** Start **

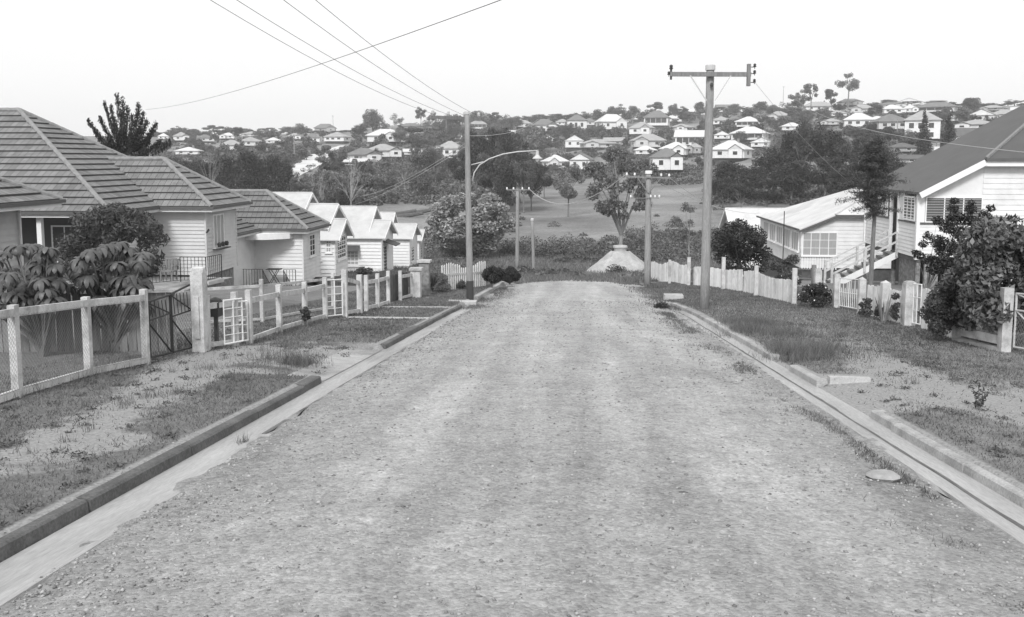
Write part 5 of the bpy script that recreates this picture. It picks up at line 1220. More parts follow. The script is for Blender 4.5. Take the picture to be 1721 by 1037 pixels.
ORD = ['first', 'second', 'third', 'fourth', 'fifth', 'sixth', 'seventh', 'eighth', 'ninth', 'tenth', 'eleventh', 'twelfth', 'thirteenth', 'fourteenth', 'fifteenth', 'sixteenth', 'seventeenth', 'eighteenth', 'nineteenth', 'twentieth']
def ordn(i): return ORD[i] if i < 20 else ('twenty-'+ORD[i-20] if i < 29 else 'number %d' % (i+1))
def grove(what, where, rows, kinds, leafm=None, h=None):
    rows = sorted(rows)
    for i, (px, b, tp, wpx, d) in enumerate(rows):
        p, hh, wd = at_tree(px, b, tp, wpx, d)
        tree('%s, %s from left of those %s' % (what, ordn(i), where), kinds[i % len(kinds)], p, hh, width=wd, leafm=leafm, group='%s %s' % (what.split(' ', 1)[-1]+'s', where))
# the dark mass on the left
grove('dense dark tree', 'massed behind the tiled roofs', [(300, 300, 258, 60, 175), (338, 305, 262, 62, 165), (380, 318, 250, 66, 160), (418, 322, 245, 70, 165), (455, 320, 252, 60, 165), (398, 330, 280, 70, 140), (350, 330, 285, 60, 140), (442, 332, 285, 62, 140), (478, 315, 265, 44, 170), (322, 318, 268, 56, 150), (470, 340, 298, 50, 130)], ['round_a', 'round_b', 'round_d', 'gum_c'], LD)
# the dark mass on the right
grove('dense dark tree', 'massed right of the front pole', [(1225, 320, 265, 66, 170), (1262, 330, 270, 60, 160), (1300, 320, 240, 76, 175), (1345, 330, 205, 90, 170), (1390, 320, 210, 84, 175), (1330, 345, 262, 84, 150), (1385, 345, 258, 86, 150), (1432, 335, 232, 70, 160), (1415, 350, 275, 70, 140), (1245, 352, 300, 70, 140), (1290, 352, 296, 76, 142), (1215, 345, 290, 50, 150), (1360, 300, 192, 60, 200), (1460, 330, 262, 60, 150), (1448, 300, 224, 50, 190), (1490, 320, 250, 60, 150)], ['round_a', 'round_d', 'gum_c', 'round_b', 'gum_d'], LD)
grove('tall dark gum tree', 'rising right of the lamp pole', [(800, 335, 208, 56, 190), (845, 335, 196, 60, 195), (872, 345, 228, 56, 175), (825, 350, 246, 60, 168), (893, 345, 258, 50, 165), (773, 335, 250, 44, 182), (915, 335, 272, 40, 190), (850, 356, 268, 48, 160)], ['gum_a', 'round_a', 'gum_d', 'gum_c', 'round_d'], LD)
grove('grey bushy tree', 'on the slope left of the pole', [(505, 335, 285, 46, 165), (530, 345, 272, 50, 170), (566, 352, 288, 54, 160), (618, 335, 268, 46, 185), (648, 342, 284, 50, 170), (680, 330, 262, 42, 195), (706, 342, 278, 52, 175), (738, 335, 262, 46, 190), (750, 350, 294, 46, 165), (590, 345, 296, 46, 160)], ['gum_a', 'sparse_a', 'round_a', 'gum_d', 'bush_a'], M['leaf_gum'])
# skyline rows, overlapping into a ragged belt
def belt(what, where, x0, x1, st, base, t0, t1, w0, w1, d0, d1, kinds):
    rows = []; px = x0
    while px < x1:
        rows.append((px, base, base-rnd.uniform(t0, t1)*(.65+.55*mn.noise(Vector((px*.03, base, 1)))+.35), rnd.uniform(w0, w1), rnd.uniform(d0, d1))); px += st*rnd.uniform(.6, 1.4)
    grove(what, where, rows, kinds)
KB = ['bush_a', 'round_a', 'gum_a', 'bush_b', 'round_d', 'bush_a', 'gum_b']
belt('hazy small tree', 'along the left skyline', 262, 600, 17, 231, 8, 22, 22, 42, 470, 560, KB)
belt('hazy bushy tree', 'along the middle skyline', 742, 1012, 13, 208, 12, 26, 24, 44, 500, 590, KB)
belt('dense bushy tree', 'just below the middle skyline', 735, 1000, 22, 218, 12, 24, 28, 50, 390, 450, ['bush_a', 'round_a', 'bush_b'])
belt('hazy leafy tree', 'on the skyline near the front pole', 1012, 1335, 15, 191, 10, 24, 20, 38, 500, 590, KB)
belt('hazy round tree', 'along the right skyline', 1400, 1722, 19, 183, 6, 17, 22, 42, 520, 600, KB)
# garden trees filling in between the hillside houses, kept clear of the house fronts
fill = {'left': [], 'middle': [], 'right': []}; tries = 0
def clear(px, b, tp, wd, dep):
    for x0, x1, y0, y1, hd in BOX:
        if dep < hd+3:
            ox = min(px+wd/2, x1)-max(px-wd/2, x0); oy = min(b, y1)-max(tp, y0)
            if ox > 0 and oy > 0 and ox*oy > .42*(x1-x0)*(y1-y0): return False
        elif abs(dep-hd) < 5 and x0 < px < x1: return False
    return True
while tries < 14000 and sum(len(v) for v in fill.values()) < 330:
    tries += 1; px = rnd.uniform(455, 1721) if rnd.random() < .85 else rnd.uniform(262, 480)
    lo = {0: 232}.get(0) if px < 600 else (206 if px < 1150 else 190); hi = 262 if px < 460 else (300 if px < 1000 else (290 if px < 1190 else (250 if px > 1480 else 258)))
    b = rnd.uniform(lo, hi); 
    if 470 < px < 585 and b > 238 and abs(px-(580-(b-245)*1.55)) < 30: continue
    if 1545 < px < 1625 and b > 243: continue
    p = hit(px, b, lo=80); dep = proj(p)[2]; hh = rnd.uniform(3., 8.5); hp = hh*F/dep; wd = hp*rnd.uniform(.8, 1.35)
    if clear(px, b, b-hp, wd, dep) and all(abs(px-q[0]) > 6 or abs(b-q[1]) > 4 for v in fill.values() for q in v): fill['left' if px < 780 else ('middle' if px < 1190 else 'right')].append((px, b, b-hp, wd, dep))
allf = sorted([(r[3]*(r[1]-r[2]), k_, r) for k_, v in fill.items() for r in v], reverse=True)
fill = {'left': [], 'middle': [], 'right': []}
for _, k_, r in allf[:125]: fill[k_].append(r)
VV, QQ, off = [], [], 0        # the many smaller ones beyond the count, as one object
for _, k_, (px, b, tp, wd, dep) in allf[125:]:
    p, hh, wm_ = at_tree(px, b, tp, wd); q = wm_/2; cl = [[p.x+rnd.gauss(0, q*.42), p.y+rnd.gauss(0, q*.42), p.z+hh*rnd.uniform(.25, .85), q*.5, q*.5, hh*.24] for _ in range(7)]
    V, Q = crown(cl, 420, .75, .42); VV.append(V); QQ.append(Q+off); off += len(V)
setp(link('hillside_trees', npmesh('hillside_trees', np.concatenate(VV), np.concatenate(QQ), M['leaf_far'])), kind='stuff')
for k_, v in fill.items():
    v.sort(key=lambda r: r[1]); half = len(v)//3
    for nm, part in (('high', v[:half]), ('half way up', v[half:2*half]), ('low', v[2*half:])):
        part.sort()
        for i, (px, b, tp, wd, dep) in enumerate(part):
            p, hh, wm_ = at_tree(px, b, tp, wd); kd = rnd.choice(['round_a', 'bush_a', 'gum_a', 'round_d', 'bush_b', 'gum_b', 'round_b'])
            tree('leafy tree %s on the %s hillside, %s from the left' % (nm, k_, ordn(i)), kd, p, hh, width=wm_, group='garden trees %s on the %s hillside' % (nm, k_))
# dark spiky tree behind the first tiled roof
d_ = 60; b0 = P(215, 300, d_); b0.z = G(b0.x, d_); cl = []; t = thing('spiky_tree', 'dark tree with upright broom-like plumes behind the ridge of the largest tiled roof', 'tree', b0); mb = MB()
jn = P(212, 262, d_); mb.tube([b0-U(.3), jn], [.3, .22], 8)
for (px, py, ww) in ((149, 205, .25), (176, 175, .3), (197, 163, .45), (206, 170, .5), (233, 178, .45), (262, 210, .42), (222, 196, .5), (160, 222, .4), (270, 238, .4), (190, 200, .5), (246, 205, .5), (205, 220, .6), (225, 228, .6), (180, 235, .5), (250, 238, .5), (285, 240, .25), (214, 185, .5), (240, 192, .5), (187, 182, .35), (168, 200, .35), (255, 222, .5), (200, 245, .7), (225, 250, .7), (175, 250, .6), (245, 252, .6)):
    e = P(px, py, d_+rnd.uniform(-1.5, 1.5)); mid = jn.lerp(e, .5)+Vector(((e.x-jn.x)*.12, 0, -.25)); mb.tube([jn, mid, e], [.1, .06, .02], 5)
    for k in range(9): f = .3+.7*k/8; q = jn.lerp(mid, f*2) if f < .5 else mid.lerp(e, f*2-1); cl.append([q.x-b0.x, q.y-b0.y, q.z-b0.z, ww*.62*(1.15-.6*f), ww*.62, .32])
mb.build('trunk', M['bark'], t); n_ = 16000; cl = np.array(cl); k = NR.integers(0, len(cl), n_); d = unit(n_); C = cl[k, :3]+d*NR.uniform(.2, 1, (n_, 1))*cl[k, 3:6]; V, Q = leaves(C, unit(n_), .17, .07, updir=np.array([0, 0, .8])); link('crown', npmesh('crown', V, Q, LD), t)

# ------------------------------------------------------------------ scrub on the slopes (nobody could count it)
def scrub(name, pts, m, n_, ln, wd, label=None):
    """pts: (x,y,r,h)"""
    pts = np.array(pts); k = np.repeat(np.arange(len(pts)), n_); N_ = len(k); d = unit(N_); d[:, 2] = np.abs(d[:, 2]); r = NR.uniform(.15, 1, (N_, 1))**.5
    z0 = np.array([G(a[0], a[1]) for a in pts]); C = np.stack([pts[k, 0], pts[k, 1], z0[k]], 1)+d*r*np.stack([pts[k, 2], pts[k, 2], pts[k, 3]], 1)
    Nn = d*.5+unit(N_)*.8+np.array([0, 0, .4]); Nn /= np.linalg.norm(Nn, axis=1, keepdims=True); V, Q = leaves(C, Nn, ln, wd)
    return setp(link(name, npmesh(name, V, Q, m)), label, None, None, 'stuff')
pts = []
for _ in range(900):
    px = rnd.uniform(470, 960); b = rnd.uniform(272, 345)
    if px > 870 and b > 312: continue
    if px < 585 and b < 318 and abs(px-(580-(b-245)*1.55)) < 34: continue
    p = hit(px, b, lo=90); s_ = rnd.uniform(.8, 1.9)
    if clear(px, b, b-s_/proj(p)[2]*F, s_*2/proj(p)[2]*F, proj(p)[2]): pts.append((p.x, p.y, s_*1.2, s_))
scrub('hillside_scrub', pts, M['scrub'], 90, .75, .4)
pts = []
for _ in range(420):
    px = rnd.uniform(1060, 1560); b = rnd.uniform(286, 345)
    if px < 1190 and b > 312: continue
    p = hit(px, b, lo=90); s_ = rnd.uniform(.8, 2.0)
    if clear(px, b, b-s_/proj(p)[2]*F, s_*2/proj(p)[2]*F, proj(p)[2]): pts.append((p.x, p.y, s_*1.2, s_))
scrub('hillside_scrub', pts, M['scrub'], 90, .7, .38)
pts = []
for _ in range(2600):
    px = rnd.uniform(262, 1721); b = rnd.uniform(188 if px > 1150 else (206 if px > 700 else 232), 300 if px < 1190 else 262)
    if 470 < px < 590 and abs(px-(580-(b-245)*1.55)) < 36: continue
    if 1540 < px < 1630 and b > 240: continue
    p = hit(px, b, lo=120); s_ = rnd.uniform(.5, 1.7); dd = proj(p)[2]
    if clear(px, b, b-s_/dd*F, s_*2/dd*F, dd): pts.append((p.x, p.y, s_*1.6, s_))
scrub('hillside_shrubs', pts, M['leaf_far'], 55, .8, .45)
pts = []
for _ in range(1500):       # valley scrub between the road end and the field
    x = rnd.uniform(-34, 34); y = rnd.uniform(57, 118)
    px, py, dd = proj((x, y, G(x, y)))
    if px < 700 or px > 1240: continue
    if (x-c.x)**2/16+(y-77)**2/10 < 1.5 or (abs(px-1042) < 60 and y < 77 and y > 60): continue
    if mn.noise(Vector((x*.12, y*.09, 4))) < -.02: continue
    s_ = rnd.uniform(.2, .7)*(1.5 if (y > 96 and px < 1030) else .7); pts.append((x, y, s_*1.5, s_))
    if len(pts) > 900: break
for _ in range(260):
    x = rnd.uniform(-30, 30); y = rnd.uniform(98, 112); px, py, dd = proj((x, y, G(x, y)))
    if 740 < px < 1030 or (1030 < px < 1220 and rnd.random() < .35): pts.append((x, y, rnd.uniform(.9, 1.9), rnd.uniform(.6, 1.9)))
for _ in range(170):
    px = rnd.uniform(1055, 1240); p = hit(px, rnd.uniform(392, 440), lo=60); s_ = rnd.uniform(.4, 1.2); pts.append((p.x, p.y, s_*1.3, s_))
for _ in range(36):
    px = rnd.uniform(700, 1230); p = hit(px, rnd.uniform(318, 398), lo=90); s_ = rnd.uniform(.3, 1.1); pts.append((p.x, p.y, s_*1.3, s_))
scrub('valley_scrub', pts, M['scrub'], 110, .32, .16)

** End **

TASK INSTRUCTIONS:
Filter out every line that lacks the word "part", and copy the rest.

FINISHED ANSWER:
Write part 5 of the bpy script that recreates this picture. It picks up at line 1220. More parts follow. The script is for Blender 4.5. Take the picture to be 1721 by 1037 pixels.
    for nm, part in (('high', v[:half]), ('half way up', v[half:2*half]), ('low', v[2*half:])):
        part.sort()
        for i, (px, b, tp, wd, dep) in enumerate(part):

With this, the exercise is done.